Back of the Dragon makes Monday Night Cornhole a weekly fixture
Cash prizes, a $10 buy-in and blind-draw partners turned Monday Night Cornhole into a repeat draw at Back of the Dragon, with more dates already set.

Back of the Dragon has turned Monday Night Cornhole into a standing piece of its Tazewell schedule, not a one-night novelty. The June 29 bracket ran from 7 to 9 p.m. with a $10 buy-in, double-elimination play and blind-draw partners, a setup that gave individual players a low-cost path into a real competition and left room for cash prizes, beer specials and pizza.
The calendar made the weekly rhythm plain. It listed Monday Night Cornhole for June 29, then again for July 6, July 13, July 20 and July 27, giving local players a string of Monday nights instead of a single pop-up. That matters in cornhole, where regular play often builds a deeper field than an occasional showcase because players can return, adjust and measure themselves against the same room.

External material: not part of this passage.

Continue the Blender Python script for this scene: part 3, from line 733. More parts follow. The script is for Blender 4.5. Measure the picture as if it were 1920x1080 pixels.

The blind-draw format is a big part of the draw. Players can show up without a fixed partner, get assigned a teammate and still chase the bracket, which keeps the event open to solo competitors and adds some unpredictability to the matchups. In a bar-and-restaurant setting, that mix of chance and structure helps the night stay social without losing the edge of organized competition.
Back of the Dragon’s broader setup fits the event. The Welcome Center is built around lingering before or after a ride, with craft beer, specialty coffee, retail space and weekly events, and tourism listings in Smyth County describe the brewery and store as opening in 2020. Dragon Fired Pizza joined the operation in 2024, adding a wood-fired brick oven pizzeria to the mix and giving the Monday night bracket another built-in draw.
The location also helps explain why the event has traction. Back of the Dragon sits at 592 W Main Street in Tazewell, and an events listing identifies Back Of The Dragon Pizza & Brews as the organizer. With cornhole placed alongside trivia and live music in the weekly rotation, Monday night now works like a regular appointment: a low buy-in, a chance at cash and a predictable game night that keeps drawing players back.